Salidos de los trazos de Altuna, los niños de El último recreo eran, incluso en medio de la desolación, de una belleza pasmosa. En cambio, la escritura de Ammaniti, que en su novela se concentra en lo que va quedando de los chicos sicilianos tras al menos cuatro años sin los Mayores (como ellos los llaman), construye un paisaje bastante más feroz. Las pandillas de pibes que pululan de un lado a otro viven de las latas que aún quedan en los edificios arrasados, ven morir a los que cruzan el umbral de los 13 o 14 años y van olvidando lo que era el mundo antes de la hecatombe; son pequeñas tribus de sobrevivientes sucios, algunos sin dientes, otros tullidos, todos como aturdidos por una realidad que amenaza devorarlos.
Anna, la protagonista, se sabe próxima a la edad límite. Sabe también que debe aferrarse a la vida con uñas y dientes. Debe crecer, debe cuidar de su hermanito Astor. Por sobre todo, debe enseñarle a leer. Porque cuando el desastre empezó y la plaga cruzaba fronteras, esquivaba cuarentenas y arrasaba con la vida adulta, su madre tomó precauciones. En un cuaderno al que llamó "Las cosas importantes", intentó prever el abismo al que se asomarían sus hijos, y fue detallando, uno a uno, los conocimientos que, suponía, les serían útiles.

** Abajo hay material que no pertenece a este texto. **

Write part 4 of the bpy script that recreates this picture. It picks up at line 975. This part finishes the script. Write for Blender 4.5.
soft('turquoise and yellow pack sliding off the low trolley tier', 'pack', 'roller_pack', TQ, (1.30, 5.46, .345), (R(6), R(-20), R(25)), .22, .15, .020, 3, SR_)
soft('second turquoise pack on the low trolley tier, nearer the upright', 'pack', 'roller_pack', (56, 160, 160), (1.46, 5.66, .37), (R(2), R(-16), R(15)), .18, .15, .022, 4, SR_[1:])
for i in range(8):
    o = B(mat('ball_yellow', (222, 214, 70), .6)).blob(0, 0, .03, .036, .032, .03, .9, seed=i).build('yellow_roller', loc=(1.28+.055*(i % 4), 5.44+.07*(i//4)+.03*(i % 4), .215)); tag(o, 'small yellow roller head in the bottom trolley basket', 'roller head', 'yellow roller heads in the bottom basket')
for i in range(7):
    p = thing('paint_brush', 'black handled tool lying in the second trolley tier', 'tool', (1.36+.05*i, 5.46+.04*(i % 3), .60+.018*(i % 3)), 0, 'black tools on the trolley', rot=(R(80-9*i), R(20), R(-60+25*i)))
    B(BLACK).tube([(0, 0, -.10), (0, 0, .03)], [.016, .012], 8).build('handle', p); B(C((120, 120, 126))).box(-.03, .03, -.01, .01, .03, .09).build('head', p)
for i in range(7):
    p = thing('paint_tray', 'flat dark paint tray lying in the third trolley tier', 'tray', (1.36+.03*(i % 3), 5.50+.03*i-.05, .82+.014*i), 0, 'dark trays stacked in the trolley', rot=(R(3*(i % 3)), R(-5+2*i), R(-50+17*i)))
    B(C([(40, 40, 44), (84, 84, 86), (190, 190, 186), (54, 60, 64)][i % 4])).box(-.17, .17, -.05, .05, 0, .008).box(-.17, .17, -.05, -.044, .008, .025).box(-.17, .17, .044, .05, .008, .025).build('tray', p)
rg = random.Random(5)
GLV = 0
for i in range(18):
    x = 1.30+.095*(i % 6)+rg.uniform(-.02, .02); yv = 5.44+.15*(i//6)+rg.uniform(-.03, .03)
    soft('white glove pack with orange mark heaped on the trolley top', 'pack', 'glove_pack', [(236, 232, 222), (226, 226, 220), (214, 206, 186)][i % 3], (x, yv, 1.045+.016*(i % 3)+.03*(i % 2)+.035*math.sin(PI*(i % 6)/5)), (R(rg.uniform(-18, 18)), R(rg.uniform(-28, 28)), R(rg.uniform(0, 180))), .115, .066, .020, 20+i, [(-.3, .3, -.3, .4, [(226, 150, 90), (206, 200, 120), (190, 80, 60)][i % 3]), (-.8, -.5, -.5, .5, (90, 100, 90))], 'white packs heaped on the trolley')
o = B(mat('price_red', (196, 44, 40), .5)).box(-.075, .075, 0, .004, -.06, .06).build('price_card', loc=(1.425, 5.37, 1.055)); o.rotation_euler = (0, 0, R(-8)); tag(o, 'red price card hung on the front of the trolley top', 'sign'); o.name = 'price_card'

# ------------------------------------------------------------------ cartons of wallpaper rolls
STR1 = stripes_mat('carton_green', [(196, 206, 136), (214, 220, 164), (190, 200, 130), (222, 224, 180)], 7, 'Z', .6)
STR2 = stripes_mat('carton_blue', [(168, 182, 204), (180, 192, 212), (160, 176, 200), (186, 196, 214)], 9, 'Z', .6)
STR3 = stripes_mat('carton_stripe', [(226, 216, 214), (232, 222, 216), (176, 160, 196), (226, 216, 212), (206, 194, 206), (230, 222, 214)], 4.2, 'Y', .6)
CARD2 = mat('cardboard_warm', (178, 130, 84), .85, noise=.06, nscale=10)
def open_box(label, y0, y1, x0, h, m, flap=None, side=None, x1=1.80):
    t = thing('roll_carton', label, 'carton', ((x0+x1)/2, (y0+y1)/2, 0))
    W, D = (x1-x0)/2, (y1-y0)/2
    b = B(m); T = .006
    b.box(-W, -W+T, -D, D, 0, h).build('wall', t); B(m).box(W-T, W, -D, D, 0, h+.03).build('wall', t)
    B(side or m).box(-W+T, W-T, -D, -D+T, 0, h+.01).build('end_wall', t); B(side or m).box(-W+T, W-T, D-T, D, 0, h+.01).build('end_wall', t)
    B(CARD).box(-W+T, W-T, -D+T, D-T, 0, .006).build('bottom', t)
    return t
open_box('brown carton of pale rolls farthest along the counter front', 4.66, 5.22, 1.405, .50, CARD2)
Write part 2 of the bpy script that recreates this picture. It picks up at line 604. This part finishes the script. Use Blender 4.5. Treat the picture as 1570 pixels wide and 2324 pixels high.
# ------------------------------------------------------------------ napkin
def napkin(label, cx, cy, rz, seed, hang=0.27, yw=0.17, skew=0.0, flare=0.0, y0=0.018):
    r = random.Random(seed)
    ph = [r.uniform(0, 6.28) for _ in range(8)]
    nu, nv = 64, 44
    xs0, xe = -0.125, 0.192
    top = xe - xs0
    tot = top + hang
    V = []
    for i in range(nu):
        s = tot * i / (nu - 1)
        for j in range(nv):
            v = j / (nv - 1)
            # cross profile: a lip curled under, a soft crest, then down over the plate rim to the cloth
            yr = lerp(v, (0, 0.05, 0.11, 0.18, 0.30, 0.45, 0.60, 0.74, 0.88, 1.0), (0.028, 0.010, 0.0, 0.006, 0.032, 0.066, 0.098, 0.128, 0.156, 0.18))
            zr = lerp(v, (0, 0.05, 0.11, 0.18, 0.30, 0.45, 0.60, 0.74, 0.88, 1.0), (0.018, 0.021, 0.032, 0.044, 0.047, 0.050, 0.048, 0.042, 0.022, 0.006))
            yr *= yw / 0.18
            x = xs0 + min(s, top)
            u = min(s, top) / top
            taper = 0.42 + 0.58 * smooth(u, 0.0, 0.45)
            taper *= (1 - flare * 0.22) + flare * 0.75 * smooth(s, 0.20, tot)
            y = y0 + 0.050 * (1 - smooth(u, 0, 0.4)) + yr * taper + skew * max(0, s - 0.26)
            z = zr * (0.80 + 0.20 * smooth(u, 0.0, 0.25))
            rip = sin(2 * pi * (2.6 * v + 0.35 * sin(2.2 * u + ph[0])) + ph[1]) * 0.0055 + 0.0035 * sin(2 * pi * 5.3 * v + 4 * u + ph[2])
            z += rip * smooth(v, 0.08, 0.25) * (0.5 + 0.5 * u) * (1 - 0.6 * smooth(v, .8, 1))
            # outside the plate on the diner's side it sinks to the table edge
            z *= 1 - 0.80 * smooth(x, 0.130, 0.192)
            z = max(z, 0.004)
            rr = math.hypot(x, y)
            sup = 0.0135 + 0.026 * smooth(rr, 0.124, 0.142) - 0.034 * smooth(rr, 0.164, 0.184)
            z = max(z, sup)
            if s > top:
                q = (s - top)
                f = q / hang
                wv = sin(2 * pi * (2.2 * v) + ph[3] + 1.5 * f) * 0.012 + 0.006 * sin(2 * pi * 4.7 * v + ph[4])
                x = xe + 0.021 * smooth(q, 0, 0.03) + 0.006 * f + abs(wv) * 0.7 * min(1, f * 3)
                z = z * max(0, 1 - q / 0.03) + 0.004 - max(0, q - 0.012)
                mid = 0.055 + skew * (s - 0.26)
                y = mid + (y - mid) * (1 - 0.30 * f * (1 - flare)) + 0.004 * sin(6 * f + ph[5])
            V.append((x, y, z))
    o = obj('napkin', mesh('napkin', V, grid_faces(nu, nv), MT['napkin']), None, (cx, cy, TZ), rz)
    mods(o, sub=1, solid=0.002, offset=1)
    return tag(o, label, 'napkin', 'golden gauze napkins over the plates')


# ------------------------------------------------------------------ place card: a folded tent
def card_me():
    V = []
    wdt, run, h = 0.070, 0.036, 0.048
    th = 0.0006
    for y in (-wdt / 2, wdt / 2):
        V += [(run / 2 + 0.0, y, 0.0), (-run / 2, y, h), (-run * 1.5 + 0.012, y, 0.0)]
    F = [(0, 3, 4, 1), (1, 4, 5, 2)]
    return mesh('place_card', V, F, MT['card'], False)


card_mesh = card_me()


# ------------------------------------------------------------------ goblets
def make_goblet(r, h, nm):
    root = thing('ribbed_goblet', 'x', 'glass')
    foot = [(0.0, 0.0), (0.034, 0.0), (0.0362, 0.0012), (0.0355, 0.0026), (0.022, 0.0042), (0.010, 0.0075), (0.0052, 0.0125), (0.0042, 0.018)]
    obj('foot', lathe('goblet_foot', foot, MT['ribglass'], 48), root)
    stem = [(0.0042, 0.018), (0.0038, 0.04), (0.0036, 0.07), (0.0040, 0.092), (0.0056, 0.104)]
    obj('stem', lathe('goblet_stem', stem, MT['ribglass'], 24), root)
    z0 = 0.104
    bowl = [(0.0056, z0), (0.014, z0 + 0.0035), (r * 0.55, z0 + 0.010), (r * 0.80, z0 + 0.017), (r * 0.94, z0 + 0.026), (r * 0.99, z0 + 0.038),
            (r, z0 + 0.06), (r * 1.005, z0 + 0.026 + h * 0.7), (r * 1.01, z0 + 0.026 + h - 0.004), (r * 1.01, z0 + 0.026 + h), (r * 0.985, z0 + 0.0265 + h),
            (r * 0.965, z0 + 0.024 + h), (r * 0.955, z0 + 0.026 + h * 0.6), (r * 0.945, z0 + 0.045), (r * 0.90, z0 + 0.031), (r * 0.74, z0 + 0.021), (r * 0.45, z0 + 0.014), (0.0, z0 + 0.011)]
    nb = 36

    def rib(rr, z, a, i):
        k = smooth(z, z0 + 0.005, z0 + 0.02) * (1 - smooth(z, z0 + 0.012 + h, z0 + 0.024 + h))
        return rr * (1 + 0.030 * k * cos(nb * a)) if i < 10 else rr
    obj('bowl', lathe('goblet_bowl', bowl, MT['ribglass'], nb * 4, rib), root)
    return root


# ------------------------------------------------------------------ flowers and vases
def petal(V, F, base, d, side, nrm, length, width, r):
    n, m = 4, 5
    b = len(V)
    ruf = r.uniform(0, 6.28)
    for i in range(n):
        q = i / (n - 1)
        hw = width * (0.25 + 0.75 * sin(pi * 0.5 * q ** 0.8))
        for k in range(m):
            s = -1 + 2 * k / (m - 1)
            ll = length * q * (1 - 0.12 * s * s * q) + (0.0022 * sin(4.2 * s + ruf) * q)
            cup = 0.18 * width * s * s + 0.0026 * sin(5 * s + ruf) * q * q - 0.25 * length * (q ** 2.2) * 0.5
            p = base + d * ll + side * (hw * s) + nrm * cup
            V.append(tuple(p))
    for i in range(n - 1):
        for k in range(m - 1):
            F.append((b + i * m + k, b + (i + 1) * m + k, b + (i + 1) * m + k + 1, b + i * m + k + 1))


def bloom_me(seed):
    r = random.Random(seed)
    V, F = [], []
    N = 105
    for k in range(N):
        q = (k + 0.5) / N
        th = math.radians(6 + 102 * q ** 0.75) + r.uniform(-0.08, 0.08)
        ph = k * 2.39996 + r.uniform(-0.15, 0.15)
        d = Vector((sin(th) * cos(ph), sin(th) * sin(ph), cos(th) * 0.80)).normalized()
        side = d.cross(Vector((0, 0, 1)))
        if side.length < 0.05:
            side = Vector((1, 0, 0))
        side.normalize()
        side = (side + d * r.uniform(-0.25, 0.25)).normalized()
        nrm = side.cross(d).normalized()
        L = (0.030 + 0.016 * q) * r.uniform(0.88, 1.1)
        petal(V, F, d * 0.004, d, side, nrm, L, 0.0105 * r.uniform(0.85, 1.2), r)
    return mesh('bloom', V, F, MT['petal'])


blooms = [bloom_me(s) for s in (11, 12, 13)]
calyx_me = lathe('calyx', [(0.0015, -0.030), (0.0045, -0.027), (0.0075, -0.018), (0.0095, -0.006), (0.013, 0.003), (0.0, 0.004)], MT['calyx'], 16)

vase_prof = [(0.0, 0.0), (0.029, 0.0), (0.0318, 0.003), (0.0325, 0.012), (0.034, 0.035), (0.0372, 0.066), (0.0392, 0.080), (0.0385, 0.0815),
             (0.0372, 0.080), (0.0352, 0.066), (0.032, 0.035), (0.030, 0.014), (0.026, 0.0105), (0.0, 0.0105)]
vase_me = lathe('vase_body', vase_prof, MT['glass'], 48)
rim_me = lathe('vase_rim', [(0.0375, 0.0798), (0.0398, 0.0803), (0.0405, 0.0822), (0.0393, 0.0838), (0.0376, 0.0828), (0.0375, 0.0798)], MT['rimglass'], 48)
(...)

El fin de los Mayores significó también el fin de la energía eléctrica; Anna tuvo que aprender, en estricta soledad, a lidiar con el terror y las sombras de la noche. Pero también aprendió, en medio de una civilización que se caía a pedazos, que en la palabra está el lazo y la cifra de casi todo. Y que aunque su madre ya no viviera, seguía presente en cada una de las palabras que, a ritmo enfebrecido, había escrito antes del desastre final.
Es imposible concebir un apocalipsis peor que el de un niño abandonado a su suerte, nos dice Ammaniti. Pero también nos dice que el don del legado existe. Anna es una niña huérfana, mas no una niña abandonada. El cuaderno que a veces aprieta contra su cuerpo es brújula, abrazo, correa de transmisión. Allí se concentra la diferencia entre lo humano y el derrumbe. Por eso uno de los momentos más luminosos de la novela es cuando asume que ella deberá continuar la escritura, abordar las páginas que aún están en blanco. Para Astor, que debe aprender a leer.